→ **Your instructions**
The listing below should be printed exactly, every line of it. Skip the pictures.

─── Data for the task ───

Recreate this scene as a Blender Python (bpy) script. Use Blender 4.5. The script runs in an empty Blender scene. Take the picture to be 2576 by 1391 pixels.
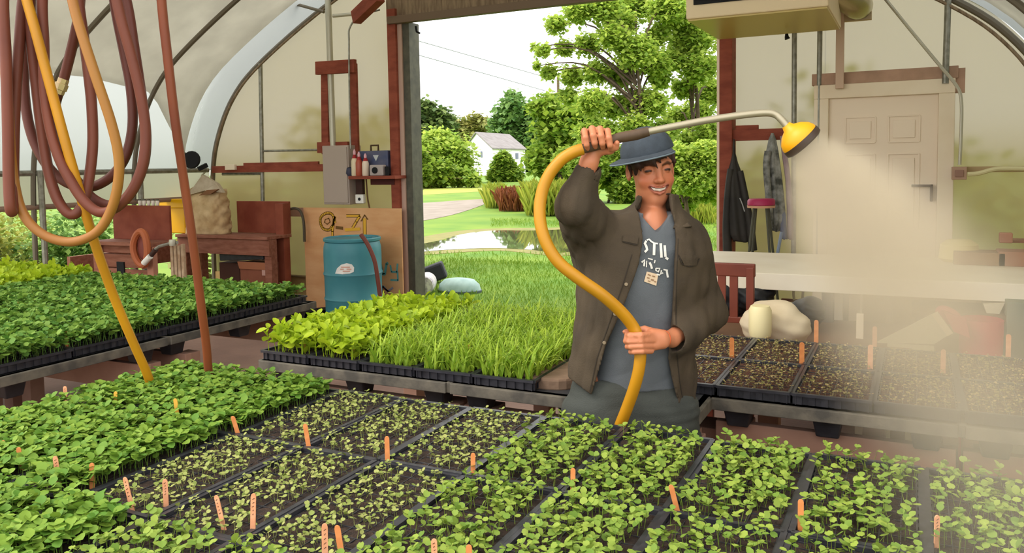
import bpy, math, random
import numpy as np
from mathutils import Vector, Matrix
from mathutils.bvhtree import BVHTree
random.seed(7)
rng = np.random.default_rng(7)
S = bpy.context.scene
COL = S.collection
PI = math.pi

# ------------------------------------------------------------------ camera
CH = 1.65
YAW, FPX, PIT, ROL = math.radians(26.34), 2046.2, math.radians(4.037), math.radians(-0.989)
PCY = 557.1
_F = np.array([-math.sin(YAW) * math.cos(PIT), math.cos(YAW) * math.cos(PIT), -math.sin(PIT)])
_R0 = np.array([math.cos(YAW), math.sin(YAW), 0.0])
_U0 = np.cross(_R0, _F)
_R = math.cos(ROL) * _R0 + math.sin(ROL) * _U0
_U = -math.sin(ROL) * _R0 + math.cos(ROL) * _U0
CAM = np.array([0.0, 0.0, CH])
cd = bpy.data.cameras.new('camera')
cam = bpy.data.objects.new('camera', cd)
COL.objects.link(cam)
cam.matrix_world = Matrix([[_R[0], _U[0], -_F[0], 0], [_R[1], _U[1], -_F[1], 0], [_R[2], _U[2], -_F[2], CH], [0, 0, 0, 1]])
cd.sensor_width = 36
cd.lens = 36 * FPX / 2576
cd.shift_y = -(695.5 - PCY) / 2576
cd.clip_end = 600
cd.clip_start = 0.05
S.camera = cam

# ------------------------------------------------------------------ light
w = bpy.data.worlds.new('overcast_sky')
S.world = w
w.use_nodes = True
nt = w.node_tree
bg = nt.nodes['Background']
tc = nt.nodes.new('ShaderNodeTexCoord')
sep = nt.nodes.new('ShaderNodeSeparateXYZ')
rp = nt.nodes.new('ShaderNodeValToRGB')
rp.color_ramp.elements[0].position = 0.0
rp.color_ramp.elements[0].color = (0.62, 0.60, 0.52, 1)
rp.color_ramp.elements[1].position = 0.55
rp.color_ramp.elements[1].color = (1.0, 0.985, 0.95, 1)
e = rp.color_ramp.elements.new(0.04)
e.color = (0.98, 0.985, 0.99, 1)
nz = nt.nodes.new('ShaderNodeTexNoise')
nz.inputs['Scale'].default_value = 2.2
nz.inputs['Detail'].default_value = 4
mx = nt.nodes.new('ShaderNodeMixRGB')
mx.blend_type = 'MULTIPLY'
mx.inputs[0].default_value = 0.25
nt.links.new(tc.outputs['Generated'], sep.inputs[0])
nt.links.new(tc.outputs['Generated'], nz.inputs['Vector'])
nt.links.new(sep.outputs['Z'], rp.inputs[0])
nt.links.new(rp.outputs[0], mx.inputs[1])
nt.links.new(nz.outputs['Fac'], mx.inputs[2])
nt.links.new(mx.outputs[0], bg.inputs[0])
bg.inputs[1].default_value = 3.0
sd = bpy.data.lights.new('hazy_sun', 'SUN')
sd.energy = 2.4
sd.angle = math.radians(24)
sd.color = (1.0, 0.93, 0.80)
sun = bpy.data.objects.new('hazy_sun', sd)
COL.objects.link(sun)
sun.rotation_euler = Vector((0.62, 0.55, -0.95)).to_track_quat('-Z', 'Y').to_euler()

S.view_settings.view_transform = 'Standard'
S.view_settings.look = 'None'
S.view_settings.gamma = 1
S.view_settings.use_curve_mapping = False
S.view_settings.exposure = 0.0
cy = S.cycles
cy.max_bounces = 6
cy.diffuse_bounces = 3
cy.glossy_bounces = 2
cy.transmission_bounces = 5
cy.transparent_max_bounces = 6
cy.volume_bounces = 2
cy.volume_step_rate = 2.0
cy.sample_clamp_indirect = 4
cy.use_adaptive_sampling = True
cy.adaptive_threshold = 0.03
cy.use_denoising = True
cy.caustics_reflective = False
cy.caustics_refractive = True


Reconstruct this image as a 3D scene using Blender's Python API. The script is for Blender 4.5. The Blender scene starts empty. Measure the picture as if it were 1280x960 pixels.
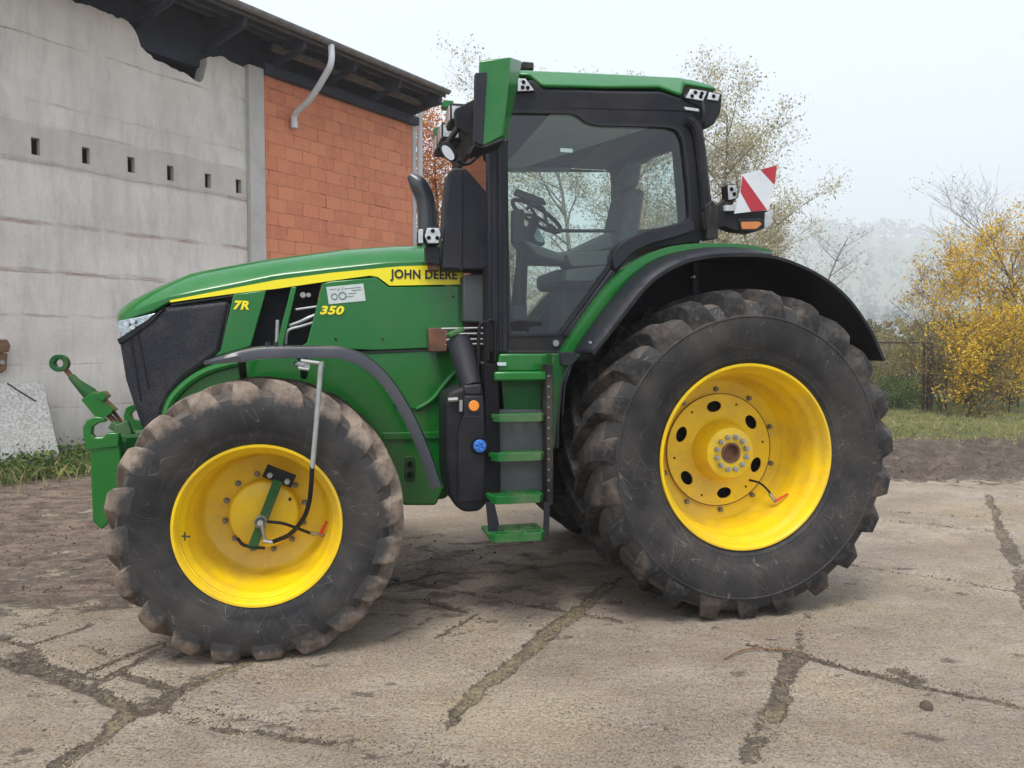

───

→ **Answer below**
Recreate this scene as a Blender Python (bpy) script. Use Blender 4.5. The script runs in an empty Blender scene. Take the picture to be 2576 by 1391 pixels.
import bpy, math, random
import numpy as np
from mathutils import Vector, Matrix
from mathutils.bvhtree import BVHTree
random.seed(7)
rng = np.random.default_rng(7)
S = bpy.context.scene
COL = S.collection
PI = math.pi

# ------------------------------------------------------------------ camera
CH = 1.65
YAW, FPX, PIT, ROL = math.radians(26.34), 2046.2, math.radians(4.037), math.radians(-0.989)
PCY = 557.1
_F = np.array([-math.sin(YAW) * math.cos(PIT), math.cos(YAW) * math.cos(PIT), -math.sin(PIT)])
_R0 = np.array([math.cos(YAW), math.sin(YAW), 0.0])
_U0 = np.cross(_R0, _F)
_R = math.cos(ROL) * _R0 + math.sin(ROL) * _U0
_U = -math.sin(ROL) * _R0 + math.cos(ROL) * _U0
CAM = np.array([0.0, 0.0, CH])
cd = bpy.data.cameras.new('camera')
cam = bpy.data.objects.new('camera', cd)
COL.objects.link(cam)
cam.matrix_world = Matrix([[_R[0], _U[0], -_F[0], 0], [_R[1], _U[1], -_F[1], 0], [_R[2], _U[2], -_F[2], CH], [0, 0, 0, 1]])
cd.sensor_width = 36
cd.lens = 36 * FPX / 2576
cd.shift_y = -(695.5 - PCY) / 2576
cd.clip_end = 600
cd.clip_start = 0.05
S.camera = cam

# ------------------------------------------------------------------ light
w = bpy.data.worlds.new('overcast_sky')
S.world = w
w.use_nodes = True
nt = w.node_tree
bg = nt.nodes['Background']
tc = nt.nodes.new('ShaderNodeTexCoord')
sep = nt.nodes.new('ShaderNodeSeparateXYZ')
rp = nt.nodes.new('ShaderNodeValToRGB')
rp.color_ramp.elements[0].position = 0.0
rp.color_ramp.elements[0].color = (0.62, 0.60, 0.52, 1)
rp.color_ramp.elements[1].position = 0.55
rp.color_ramp.elements[1].color = (1.0, 0.985, 0.95, 1)
e = rp.color_ramp.elements.new(0.04)
e.color = (0.98, 0.985, 0.99, 1)
nz = nt.nodes.new('ShaderNodeTexNoise')
nz.inputs['Scale'].default_value = 2.2
nz.inputs['Detail'].default_value = 4
mx = nt.nodes.new('ShaderNodeMixRGB')
mx.blend_type = 'MULTIPLY'
mx.inputs[0].default_value = 0.25
nt.links.new(tc.outputs['Generated'], sep.inputs[0])
nt.links.new(tc.outputs['Generated'], nz.inputs['Vector'])
nt.links.new(sep.outputs['Z'], rp.inputs[0])
nt.links.new(rp.outputs[0], mx.inputs[1])
nt.links.new(nz.outputs['Fac'], mx.inputs[2])
nt.links.new(mx.outputs[0], bg.inputs[0])
bg.inputs[1].default_value = 3.0
sd = bpy.data.lights.new('hazy_sun', 'SUN')
sd.energy = 2.4
sd.angle = math.radians(24)
sd.color = (1.0, 0.93, 0.80)
sun = bpy.data.objects.new('hazy_sun', sd)
COL.objects.link(sun)
sun.rotation_euler = Vector((0.62, 0.55, -0.95)).to_track_quat('-Z', 'Y').to_euler()

S.view_settings.view_transform = 'Standard'
S.view_settings.look = 'None'
S.view_settings.gamma = 1
S.view_settings.use_curve_mapping = False
S.view_settings.exposure = 0.0
cy = S.cycles
cy.max_bounces = 6
cy.diffuse_bounces = 3
cy.glossy_bounces = 2
cy.transmission_bounces = 5
cy.transparent_max_bounces = 6
cy.volume_bounces = 2
cy.volume_step_rate = 2.0
cy.sample_clamp_indirect = 4
cy.use_adaptive_sampling = True
cy.adaptive_threshold = 0.03
cy.use_denoising = True
cy.caustics_reflective = False
cy.caustics_refractive = True


Reconstruct this image as a 3D scene using Blender's Python API. The script is for Blender 4.5. The Blender scene starts empty. Measure the picture as if it were 1280x960 pixels.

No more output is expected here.